Alison Parry, Partner at JMW Solicitors, said:

“A lot of these enquiries are being driven by the worsening economic situation and people looking to boost their finances any way they can – even if that means causing family rifts or losing lifelong friends. We’re not always talking about significant sums of money either – often, the estates are quite small, with the individual seeking to contest the will standing to gain a small amount of money.

“Time is also an important factor – since March, a lot of people have found themselves with more time on their hands. It seems a lot of people have spent that time sorting things they’ve been meaning to get around to, including legal matters like this.”

However, despite the interest, challenging a historic probate decision can be very problematic, particularly in situations where an estate has already been distributed.

Alison explained:

“While it’s positive that people generally have a good working knowledge of the probate rules and what happens when someone passes away, it isn’t straightforward to challenge historic estates, particularly where the assets and money have already been distributed.
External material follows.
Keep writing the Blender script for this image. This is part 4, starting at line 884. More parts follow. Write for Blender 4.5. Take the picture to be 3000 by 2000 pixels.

That doesn’t mean that a remedy won’t be available, but the court would want to establish that either material dishonesty or fraudulent behaviour had influenced the original outcome – either of which would need to be proven.”

The firm has also seen rising numbers of people wanting additional assurances that their financial interests are protected in situations where they won’t see the inheritance straight away – for example, in cases where a partner will continue living in the property, with it passing on after death.

Alison said:

“People are extremely keen to make sure that their future interests are protected, which we believe is also linked to financial strain being felt and concerns about their future prospects.”